NVIDIA has quietly listed a new GTX 1050 graphics card on their website. Unlike the original GTX 1050 however, this one sports 3GB of GDDR5 instead of 2GB. However, the differences do not stop there. It also has more CUDA cores and has slightly faster core clock speeds. It now has 768 CUDA cores similar to the GTX 1050Ti instead of 640. Furthermore, it operates at 1518 MHz instead of the original’s 1455MHz.
These are nice improvements in comparison to the original. Unfortunately, it also truncates some aspects of the original GTX 1050 design. Specifically, the memory interface is now narrower at only 96-bit instead of 128-bit. Resulting in lower bandwidth of only 84GB/sec instead of 112GB/sec.

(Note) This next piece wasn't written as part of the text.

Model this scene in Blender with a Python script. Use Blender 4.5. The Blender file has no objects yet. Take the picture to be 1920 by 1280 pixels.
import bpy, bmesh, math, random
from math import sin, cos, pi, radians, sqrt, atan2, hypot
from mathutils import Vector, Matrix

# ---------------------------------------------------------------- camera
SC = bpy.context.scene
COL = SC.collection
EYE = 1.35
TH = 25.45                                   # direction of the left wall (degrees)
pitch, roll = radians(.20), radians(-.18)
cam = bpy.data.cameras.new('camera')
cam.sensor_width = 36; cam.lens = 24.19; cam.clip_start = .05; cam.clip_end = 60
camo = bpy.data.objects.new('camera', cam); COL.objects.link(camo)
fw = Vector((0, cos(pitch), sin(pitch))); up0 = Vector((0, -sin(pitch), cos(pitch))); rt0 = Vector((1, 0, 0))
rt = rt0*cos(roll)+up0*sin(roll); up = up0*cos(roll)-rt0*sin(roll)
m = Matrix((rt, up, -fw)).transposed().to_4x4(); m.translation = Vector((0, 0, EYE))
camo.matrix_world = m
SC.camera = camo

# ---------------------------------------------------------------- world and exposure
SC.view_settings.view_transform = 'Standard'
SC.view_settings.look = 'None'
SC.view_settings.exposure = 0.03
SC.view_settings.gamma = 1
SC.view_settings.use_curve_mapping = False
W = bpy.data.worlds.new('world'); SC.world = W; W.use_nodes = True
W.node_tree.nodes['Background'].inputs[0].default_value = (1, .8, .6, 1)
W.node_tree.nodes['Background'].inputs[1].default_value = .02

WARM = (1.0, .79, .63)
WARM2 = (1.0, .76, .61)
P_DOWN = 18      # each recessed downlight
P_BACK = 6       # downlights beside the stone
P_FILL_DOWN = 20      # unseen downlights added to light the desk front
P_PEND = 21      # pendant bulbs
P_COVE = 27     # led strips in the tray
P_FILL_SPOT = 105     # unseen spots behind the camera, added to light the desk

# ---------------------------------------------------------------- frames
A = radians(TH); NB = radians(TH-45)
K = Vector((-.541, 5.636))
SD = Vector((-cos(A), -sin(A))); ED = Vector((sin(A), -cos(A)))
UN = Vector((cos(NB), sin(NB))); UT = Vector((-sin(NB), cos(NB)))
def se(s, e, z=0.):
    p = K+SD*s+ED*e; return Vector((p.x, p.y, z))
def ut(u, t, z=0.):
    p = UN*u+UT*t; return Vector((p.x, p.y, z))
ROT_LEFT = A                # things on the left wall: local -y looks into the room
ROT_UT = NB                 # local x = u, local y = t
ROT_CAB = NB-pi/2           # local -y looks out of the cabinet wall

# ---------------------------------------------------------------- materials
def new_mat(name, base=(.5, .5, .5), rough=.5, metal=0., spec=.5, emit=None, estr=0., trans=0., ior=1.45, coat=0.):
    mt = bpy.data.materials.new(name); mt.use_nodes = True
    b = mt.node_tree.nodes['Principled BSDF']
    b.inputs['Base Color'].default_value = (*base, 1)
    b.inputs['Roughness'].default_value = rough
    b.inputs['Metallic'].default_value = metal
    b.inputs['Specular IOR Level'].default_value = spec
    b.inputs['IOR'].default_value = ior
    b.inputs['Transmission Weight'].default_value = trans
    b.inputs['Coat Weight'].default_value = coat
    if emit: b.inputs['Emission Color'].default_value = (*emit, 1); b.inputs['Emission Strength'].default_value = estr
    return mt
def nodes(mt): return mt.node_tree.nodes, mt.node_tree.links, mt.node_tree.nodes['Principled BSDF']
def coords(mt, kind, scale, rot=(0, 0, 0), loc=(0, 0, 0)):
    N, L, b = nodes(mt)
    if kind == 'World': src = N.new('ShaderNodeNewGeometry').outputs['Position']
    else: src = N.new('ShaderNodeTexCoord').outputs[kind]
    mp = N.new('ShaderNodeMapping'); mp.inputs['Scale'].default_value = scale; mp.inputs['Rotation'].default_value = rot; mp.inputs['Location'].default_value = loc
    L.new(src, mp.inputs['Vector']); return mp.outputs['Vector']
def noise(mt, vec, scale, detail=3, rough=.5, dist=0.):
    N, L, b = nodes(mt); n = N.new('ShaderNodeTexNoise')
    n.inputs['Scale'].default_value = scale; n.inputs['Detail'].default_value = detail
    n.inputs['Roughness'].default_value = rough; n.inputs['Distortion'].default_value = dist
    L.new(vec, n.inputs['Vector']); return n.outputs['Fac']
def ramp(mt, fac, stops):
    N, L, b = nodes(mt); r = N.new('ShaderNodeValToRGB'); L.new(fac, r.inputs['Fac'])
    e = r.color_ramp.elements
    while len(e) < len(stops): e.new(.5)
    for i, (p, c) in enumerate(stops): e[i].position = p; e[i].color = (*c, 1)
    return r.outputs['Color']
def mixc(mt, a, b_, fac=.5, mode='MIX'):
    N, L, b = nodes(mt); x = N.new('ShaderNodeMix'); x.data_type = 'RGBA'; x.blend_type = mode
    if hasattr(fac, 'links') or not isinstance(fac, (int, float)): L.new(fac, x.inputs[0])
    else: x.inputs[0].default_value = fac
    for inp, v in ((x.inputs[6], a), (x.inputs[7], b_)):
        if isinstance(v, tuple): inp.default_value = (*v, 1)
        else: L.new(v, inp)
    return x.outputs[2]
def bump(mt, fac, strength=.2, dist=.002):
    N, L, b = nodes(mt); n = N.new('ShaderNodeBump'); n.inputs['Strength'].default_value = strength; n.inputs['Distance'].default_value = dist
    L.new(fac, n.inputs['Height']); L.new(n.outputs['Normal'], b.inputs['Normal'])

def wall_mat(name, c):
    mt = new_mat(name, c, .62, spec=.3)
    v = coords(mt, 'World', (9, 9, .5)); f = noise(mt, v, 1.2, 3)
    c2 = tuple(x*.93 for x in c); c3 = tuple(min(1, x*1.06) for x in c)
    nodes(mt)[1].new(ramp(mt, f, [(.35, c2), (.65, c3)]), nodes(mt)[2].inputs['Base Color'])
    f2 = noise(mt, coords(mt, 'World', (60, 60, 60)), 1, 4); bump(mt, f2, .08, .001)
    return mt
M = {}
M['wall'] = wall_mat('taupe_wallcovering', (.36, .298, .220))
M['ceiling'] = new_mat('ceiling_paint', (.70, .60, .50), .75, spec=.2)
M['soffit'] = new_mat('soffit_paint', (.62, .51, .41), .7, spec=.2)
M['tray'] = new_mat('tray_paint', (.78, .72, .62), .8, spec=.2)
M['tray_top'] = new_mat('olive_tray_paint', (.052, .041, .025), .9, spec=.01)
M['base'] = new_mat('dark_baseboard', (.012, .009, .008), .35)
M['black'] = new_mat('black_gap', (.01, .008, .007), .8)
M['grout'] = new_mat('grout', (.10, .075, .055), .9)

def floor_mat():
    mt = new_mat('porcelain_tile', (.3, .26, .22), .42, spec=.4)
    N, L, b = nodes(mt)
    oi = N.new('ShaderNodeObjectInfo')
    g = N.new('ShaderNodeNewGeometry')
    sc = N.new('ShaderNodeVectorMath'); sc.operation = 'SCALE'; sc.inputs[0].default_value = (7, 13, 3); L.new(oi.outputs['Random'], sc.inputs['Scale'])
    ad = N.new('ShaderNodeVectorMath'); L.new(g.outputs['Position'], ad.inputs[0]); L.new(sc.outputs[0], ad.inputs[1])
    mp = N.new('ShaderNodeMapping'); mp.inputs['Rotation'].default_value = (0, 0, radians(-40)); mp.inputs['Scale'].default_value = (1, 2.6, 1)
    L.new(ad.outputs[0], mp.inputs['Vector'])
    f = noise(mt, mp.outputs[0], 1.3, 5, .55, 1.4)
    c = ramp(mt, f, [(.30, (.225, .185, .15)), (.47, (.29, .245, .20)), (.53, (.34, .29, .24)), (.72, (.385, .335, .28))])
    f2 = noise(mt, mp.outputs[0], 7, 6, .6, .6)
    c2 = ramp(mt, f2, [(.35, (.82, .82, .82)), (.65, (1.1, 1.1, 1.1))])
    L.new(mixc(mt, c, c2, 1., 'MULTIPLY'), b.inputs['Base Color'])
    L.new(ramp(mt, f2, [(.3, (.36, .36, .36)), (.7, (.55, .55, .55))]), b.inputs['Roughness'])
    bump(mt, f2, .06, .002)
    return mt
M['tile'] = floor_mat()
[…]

With the Pascal series GPUs as mature as they are, why did NVIDIA bother to release this variant now? This is most likely due to the fact that there is still room in budget gaming for more video cards. The GTX 1050 and GTX 1050Ti are excellent bang-for-buck budget video cards and one more option between them means more profit.
In terms of performance, the gap widens between the GTX 1050 and the GTX 1050 Ti in higher resolutions as well. So a higher memory variant can slot nicely into that space.
It also does not take much for NVIDIA to roll these out considering it is the same GPU. It requires zero R&D to develop since it is already on-hand.